Some people wanted to keep the Jesus Mysteries fully Jewish, but they were not very successful, and remained confined to Jerusalem. St Paul attracted very few Jews to the Jesus Mysteries but, on the opposite, his messages was well received among the Pagan Gentiles who saw this as a new Mystery cult that put together Jewish traditional concepts together with the old wisdom of the Pagan Mysteries. Where the Jews could not accept the view that their Messiah was put to death as a criminal, the Gentiles were happy to join the new cult of Christianity that claimed, once the myth became historical, that the Godman had been on earth in the recent past. In the second century, only Gentiles were members of the Jesus Mysteries, and Jesus was described as coming not to save the Jews, but to save all the people willing to join his movement, independently of their race and religion and, in this way, save the world and not a race. Soon enough, unfortunately, the Christians split into two groups, the Literalist and the Gnostic. Most members would only have been initiated in the Outer Mysteries, they did not know much about what Christianity was, and they believed in the “biography” of Jesus the Messiah. Moreover, they were cut off from the centre of the Jesus mysteries in Alexandria and did not know anything about the Inner Mysteries, as they had no contact with the teachers of Gnosis. As a consequence, most of these early Christians thought that the Outer Mysteries was all that was offered to them, they believed that Jesus was really the dying and resurrecting Son of God. These early “Literalist” Christians could not see any reason for the Inner mysteries, and they never thought that the Gospels could be allegories and not historical records. Their leaders became known as “bishops” who taught them that salvation was acquired by believing that the “historical” story was true; this limited form of Christianity based on the Outer Mysteries became the Roman Catholic Church. The original Jesus Mysteries known now as Gnosticism continued to exist as it was created in Alexandria; Literalism grew faster, and was centred on Rome where it became a centralised authoritarian religion. The Gnostics could only look in disbelief to the growing Literalist Church but their influence decreased fast. They had created the Jesus story and now they were seen as heretics.
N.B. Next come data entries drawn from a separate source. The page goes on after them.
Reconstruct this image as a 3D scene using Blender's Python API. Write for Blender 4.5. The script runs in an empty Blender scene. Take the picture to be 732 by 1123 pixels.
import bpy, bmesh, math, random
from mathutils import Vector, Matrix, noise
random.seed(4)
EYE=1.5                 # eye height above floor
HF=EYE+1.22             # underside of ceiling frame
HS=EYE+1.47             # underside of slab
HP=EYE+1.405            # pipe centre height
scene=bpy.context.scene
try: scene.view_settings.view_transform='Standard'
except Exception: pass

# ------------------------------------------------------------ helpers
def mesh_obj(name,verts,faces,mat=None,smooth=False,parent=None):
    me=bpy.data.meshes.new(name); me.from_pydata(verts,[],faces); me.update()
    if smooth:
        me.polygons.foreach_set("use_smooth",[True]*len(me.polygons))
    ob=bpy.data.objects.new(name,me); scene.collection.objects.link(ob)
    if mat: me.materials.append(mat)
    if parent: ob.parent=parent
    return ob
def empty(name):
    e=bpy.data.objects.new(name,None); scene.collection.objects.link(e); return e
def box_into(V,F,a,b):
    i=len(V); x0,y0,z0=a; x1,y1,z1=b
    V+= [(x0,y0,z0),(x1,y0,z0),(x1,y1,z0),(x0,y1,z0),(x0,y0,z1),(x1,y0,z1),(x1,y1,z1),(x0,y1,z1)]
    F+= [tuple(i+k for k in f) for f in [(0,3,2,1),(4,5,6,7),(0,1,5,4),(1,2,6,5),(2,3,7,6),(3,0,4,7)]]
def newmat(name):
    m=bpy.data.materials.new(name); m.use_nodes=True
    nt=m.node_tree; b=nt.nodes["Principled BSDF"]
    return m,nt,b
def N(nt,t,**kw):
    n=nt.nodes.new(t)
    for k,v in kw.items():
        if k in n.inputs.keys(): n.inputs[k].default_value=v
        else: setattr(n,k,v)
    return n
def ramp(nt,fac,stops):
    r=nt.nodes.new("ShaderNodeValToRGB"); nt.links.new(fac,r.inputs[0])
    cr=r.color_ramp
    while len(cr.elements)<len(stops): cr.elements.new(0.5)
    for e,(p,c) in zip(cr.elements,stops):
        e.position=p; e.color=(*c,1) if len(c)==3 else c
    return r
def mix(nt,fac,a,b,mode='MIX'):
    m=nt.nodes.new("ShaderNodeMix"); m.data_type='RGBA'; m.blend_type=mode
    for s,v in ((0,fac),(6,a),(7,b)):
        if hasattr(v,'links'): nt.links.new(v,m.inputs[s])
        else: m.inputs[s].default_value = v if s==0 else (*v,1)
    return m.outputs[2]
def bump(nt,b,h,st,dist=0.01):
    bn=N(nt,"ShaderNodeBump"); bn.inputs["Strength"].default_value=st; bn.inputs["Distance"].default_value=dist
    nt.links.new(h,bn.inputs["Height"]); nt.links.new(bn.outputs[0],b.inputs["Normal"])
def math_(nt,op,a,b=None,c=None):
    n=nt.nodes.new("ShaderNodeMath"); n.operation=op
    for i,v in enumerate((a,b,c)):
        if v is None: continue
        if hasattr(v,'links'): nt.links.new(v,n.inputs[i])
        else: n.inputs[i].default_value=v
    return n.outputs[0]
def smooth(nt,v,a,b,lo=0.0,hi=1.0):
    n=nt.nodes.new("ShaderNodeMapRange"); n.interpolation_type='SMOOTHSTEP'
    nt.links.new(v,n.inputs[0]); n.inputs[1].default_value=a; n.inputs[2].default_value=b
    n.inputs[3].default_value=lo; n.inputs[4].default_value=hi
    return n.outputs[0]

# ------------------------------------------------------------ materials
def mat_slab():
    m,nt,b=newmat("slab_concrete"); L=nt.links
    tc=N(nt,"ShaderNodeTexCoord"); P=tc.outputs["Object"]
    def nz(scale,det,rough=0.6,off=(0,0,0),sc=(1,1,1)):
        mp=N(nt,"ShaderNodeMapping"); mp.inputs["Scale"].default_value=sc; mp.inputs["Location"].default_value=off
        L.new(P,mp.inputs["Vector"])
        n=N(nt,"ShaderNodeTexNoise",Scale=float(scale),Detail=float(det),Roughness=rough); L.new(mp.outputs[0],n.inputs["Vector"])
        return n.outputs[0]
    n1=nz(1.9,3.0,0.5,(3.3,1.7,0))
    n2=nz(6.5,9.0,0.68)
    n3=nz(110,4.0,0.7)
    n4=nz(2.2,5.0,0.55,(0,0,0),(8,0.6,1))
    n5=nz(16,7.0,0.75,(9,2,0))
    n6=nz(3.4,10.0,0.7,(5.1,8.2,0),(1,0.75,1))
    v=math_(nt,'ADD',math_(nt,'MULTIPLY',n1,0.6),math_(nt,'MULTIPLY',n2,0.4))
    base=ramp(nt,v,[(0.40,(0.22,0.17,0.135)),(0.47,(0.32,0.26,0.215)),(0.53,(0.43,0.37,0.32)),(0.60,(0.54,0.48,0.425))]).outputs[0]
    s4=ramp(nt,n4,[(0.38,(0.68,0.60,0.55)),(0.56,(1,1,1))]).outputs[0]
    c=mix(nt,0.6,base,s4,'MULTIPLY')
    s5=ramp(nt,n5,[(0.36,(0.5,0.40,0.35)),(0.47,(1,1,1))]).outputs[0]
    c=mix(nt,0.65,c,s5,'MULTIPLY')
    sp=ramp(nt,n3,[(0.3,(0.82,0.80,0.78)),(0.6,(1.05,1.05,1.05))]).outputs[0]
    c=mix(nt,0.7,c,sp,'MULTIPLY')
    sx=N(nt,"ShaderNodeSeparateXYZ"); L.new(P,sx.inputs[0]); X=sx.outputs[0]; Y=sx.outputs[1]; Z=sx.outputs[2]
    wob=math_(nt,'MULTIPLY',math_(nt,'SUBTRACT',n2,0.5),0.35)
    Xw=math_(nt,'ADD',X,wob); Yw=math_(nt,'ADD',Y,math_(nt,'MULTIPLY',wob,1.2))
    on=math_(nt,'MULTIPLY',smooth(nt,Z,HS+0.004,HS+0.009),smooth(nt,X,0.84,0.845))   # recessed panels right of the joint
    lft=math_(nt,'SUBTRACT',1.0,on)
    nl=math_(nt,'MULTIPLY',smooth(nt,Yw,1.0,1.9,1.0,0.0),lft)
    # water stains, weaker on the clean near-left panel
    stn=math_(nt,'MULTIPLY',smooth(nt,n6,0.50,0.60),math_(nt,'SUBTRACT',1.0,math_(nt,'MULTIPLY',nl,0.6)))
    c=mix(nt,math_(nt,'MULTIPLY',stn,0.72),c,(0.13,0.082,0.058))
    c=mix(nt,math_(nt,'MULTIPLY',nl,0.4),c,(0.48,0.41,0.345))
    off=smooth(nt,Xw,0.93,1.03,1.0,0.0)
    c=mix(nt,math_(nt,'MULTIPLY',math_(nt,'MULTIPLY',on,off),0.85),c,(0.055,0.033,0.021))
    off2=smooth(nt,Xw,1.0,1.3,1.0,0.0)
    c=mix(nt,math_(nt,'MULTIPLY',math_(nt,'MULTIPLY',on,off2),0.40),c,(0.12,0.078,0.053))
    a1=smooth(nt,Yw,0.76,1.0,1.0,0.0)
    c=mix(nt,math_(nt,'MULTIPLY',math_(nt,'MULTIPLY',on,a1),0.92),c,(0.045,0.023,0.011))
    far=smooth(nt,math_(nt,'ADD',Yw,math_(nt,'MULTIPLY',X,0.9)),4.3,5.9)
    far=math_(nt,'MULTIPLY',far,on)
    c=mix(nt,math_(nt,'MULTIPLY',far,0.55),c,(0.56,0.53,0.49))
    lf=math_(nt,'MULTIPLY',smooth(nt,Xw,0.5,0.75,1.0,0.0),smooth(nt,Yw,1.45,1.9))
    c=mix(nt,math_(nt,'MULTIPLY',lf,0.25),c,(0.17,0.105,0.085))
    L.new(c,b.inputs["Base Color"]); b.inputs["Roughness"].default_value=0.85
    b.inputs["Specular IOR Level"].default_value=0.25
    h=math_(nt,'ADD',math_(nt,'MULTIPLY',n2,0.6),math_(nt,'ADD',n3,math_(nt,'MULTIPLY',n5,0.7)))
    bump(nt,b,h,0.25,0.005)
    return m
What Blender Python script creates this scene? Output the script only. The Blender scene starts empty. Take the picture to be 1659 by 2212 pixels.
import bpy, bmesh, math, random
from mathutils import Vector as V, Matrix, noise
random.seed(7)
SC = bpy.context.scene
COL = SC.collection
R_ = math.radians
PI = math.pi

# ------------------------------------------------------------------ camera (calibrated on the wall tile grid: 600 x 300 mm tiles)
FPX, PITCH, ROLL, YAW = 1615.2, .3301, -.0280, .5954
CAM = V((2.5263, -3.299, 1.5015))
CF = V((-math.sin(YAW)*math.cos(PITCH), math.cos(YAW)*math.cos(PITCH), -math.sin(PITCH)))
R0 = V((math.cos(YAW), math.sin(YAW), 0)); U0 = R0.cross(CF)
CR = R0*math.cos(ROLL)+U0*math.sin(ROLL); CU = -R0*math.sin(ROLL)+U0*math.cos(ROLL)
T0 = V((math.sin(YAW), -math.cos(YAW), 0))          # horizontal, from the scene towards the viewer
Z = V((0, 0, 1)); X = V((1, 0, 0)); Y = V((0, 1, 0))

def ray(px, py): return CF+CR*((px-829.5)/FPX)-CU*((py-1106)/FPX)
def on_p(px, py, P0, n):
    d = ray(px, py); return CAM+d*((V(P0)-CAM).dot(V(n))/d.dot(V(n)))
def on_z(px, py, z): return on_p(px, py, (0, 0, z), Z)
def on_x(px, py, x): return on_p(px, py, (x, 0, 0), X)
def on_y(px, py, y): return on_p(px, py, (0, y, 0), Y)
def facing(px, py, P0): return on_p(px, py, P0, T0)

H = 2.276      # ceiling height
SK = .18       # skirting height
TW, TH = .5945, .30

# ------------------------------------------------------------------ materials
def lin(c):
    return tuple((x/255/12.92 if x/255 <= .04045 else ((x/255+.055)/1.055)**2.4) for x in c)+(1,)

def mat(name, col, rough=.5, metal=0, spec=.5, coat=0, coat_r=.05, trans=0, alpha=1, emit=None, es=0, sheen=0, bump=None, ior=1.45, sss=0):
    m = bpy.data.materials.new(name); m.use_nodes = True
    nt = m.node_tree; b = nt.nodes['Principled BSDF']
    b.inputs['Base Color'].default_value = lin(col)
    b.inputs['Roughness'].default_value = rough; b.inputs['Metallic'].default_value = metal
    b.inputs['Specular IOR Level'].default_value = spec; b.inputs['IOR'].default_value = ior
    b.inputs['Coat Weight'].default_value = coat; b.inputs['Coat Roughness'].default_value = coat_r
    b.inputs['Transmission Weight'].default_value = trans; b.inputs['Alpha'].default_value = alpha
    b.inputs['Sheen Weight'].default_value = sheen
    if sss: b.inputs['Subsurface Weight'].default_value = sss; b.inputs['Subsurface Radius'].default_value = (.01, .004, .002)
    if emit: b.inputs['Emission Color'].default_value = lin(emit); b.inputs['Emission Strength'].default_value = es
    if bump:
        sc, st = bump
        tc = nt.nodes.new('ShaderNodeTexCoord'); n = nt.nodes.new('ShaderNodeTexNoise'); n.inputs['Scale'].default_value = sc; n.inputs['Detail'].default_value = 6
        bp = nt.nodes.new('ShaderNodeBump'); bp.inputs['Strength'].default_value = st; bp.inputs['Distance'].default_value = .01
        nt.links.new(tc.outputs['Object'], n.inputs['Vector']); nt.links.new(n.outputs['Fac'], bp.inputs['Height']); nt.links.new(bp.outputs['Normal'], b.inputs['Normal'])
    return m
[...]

Pagan and Christian Baptism
In some Mystery rites, sprinkling of holy water on the head or the body symbolised baptism, while in other it was done by total immersion, sometime in the sea as at Eleusis. In the Mysteries the allegorical interpretation of baptism was:

  • Entering water meant death
  • Immersion symbolised burial
  • Emergence symbolised resurrection

In the Mysteries purification through baptism was not by water only, but also by air and fire. Early Christians knew of the similarities between Christian and Pagan baptism rites. Early Christians followed the same procedure. Jesus’ mission began with his baptism by John the Baptist. However, baptism is an ancient and central rite in the Mysteries. Long before Christianity was born, ritual purity was the condition of salvation, and people were baptised to wash away their sins. Basilides, an early Egyptian Christian, believed that Jesus was baptised on January 6, a date known as “the day of Osiris” in ancient Egypt. Other Christians believed that Jesus Christ “sanctified the water” on this date. They also believed that on January 6, the water was holy and possessed purifying powers just as the Ancient Egyptians did for many centuries.